As Gay Christians, do we like the lepers, come out of hiding, push passed the shocked villagers in order to meet Jesus! To seek for God’s grace and mercy, to see the goodness of God in the land of the living!

Gay Christians should not be an extension of NGO activism (for there are plenty of other well run secular civil rights and groups supporting the poor), or an avenue for gay rights standing up against the hierarchal religious faiths. Inclusivity and religious humanism should not be our god.

There is a call to push past society, to push past religion, to see Jesus. For, He is the only way to God, the truth and the life, and not religion nor her harsh condemning laws. We can’t forever give excuse to the religious faith as though they are about love. They are about laws and keeping them and seeing their own self-righteousness and works to reach God. But we are the Samaritan considered a sinner by birth.

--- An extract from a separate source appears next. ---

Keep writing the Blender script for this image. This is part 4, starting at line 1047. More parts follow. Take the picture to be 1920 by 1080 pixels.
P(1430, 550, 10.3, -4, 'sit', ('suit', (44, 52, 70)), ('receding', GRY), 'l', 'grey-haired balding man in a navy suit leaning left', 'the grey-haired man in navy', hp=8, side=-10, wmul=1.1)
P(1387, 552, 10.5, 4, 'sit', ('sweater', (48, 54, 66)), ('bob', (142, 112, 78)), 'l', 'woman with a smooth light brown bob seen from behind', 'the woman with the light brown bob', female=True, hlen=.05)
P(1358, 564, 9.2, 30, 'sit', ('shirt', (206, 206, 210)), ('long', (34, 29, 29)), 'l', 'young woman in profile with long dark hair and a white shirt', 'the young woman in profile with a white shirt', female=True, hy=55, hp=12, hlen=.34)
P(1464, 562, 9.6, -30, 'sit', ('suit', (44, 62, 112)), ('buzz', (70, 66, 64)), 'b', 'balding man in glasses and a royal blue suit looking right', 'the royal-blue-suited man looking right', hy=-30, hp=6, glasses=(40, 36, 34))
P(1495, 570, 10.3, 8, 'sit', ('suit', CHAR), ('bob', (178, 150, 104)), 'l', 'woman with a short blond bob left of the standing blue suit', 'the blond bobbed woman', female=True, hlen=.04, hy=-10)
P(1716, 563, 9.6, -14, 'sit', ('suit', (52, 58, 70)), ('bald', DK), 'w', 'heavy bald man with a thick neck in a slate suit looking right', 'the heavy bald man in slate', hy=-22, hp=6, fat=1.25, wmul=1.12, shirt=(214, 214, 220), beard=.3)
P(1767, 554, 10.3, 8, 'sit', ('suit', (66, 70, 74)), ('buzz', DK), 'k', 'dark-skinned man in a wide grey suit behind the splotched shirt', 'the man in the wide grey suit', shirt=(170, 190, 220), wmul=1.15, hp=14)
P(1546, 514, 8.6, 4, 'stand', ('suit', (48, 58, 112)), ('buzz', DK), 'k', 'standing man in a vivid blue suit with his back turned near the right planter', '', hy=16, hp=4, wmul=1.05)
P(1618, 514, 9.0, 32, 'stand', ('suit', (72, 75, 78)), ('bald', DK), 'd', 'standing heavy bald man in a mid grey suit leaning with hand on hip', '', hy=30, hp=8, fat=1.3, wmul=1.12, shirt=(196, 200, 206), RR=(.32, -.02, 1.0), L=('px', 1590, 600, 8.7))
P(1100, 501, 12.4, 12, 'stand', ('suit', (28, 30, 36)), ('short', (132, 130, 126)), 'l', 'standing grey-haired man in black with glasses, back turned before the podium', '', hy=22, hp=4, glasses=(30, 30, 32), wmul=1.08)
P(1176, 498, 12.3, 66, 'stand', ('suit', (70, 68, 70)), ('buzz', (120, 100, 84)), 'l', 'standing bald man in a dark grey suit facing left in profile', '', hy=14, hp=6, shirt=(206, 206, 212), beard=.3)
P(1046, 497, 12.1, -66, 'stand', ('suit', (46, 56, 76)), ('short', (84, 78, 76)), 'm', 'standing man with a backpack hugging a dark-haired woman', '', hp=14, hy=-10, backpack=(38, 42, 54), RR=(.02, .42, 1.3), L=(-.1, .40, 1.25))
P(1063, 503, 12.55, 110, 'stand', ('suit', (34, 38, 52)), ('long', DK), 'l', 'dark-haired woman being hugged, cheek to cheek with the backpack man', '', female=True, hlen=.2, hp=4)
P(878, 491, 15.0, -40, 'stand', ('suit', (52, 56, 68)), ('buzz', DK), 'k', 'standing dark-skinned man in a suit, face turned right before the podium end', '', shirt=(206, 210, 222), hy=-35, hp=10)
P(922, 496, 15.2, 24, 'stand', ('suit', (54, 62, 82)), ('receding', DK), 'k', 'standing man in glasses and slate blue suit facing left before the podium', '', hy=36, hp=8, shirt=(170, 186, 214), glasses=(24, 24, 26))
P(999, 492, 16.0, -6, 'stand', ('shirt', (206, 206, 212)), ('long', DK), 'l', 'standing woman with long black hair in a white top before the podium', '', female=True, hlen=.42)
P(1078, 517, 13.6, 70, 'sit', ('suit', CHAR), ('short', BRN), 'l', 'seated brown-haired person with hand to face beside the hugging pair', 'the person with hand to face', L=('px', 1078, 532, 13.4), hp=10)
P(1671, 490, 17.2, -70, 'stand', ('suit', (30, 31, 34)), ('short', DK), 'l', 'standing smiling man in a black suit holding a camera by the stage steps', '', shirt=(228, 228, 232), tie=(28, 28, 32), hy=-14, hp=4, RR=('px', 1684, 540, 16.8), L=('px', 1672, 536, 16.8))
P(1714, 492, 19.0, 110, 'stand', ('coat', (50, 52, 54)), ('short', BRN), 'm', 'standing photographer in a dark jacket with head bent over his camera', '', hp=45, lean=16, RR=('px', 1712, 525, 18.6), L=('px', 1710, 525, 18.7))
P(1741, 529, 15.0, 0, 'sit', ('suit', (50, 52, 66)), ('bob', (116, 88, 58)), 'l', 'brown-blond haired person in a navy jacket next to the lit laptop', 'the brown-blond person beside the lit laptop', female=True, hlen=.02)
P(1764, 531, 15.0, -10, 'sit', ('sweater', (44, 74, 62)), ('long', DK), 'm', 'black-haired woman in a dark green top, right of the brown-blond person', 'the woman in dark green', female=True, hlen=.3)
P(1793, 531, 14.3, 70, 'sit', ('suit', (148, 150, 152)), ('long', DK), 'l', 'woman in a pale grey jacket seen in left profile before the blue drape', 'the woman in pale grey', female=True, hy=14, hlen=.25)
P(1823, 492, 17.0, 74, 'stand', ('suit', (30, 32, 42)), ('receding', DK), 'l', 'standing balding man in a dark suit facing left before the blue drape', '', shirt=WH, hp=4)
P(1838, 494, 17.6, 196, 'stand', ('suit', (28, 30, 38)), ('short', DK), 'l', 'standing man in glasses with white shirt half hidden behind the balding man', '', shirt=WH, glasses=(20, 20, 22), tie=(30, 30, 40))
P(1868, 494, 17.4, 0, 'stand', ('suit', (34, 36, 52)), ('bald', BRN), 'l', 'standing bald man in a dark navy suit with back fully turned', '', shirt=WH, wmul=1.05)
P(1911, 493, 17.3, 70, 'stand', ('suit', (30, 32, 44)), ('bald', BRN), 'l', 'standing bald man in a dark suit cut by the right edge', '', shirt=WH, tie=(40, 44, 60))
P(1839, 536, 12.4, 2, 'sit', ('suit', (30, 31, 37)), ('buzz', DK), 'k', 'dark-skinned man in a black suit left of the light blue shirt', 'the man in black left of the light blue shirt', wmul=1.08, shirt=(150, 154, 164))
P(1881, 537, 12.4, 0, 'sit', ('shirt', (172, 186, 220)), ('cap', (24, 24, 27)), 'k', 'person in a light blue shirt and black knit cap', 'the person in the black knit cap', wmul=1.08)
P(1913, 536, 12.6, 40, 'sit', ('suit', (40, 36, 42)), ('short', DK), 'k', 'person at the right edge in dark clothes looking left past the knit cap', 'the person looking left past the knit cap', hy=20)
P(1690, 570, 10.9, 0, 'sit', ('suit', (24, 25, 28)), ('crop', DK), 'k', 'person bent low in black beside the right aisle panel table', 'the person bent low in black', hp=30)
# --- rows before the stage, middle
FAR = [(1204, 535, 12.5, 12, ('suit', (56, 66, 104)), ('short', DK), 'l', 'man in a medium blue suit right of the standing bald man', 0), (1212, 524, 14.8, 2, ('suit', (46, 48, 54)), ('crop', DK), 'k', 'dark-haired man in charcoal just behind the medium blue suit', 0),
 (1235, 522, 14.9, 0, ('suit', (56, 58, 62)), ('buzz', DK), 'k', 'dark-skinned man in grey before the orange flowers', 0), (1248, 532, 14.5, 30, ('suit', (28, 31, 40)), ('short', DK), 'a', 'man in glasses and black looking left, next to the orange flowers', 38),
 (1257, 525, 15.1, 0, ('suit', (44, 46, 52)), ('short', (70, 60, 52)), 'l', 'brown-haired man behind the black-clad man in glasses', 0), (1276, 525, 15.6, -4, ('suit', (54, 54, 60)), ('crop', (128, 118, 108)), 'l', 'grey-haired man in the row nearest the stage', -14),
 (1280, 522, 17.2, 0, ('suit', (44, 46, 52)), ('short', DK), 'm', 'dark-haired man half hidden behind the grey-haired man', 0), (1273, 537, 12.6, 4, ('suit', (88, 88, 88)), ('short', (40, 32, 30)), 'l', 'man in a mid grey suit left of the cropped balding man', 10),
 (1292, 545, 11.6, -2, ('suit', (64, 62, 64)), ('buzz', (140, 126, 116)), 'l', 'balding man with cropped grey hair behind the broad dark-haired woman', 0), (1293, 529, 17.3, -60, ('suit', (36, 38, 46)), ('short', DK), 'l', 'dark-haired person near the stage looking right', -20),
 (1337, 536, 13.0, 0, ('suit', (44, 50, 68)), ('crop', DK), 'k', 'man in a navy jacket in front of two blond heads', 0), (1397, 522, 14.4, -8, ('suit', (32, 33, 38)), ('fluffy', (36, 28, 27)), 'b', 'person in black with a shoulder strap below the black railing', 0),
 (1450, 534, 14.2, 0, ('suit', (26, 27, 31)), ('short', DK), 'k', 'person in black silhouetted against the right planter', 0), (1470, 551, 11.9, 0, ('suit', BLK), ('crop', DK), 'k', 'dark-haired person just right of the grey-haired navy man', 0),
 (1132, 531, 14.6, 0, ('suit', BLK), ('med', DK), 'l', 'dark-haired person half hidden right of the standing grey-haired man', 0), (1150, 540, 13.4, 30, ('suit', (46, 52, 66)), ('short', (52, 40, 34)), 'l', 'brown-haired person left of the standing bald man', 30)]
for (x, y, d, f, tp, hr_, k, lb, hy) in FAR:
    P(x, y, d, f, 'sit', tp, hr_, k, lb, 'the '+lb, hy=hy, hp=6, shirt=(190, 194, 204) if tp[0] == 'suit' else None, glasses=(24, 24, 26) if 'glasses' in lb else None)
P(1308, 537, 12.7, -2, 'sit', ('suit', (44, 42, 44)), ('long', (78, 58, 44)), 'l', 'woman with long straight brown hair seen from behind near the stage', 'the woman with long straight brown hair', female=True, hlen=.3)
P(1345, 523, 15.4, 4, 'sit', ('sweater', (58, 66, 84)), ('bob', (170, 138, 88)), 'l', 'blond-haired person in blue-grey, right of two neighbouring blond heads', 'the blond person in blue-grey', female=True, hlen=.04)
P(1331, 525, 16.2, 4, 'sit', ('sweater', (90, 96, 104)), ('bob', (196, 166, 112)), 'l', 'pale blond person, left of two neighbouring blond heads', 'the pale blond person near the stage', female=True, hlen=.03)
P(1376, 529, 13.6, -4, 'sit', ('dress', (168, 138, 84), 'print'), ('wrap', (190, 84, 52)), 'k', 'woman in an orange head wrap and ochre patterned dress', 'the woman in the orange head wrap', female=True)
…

Our final calling is not to prove the mundane and obvious that the bible does not condemn gays nor prove that gays are born as such from their mother’s womb, but our calling is go past the rhetorical condemnation of society and religion, to seek God’s mercy and grace in Jesus Christ.

We are to walk pass society and religion, for our focus is to receive God’s love, grace and mercy in Christ Jesus. For the Samaritan had the greatest faith, because he knew it was totally underserved, unmerited and uncalled for. It was all of Jesus, all of grace.

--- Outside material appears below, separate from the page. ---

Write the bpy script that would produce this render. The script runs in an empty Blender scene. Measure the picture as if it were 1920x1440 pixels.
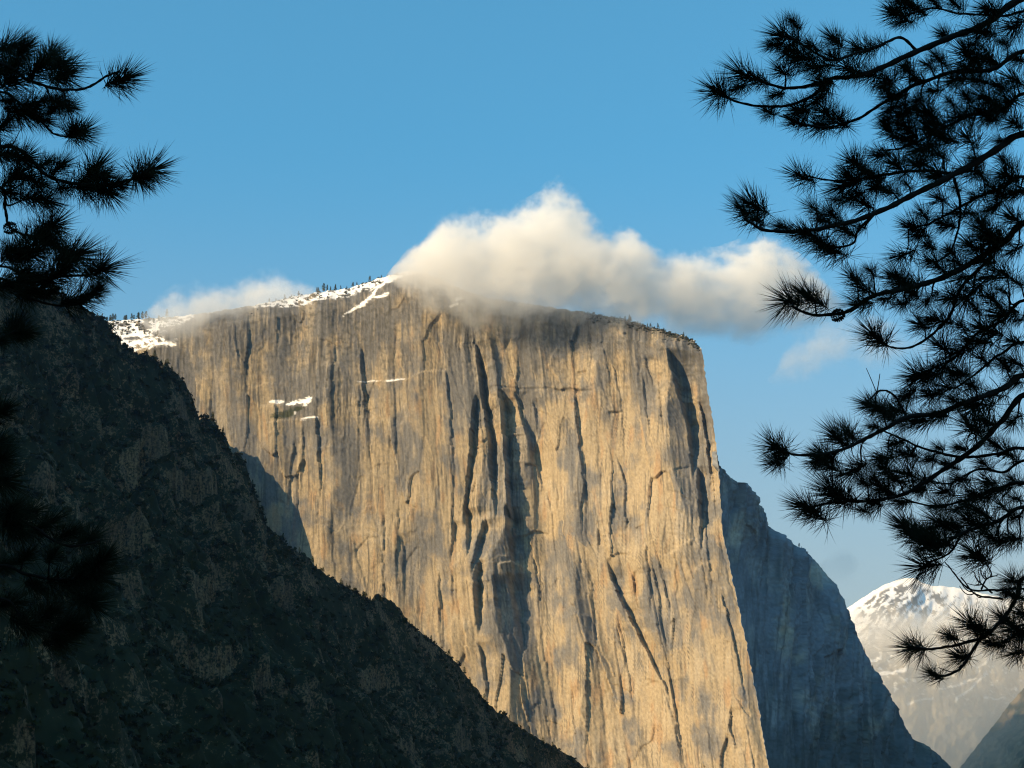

Surely, Gay Christians or GLBT churches have a destiny and calling beyond a platform for fringe queer theology listened by a few or a call center for the suicidal, important as it may be. The ultimate calling of a Gay Christian church and Gay Christians is to make a highway in the wilderness that the GLBT community may see that Jesus is good and had mercy on them. In this AIDS day, we walk with those who are suffering and in pain, together in this highway of God love, grace and mercy in the middle of the desert where there is little food nor water.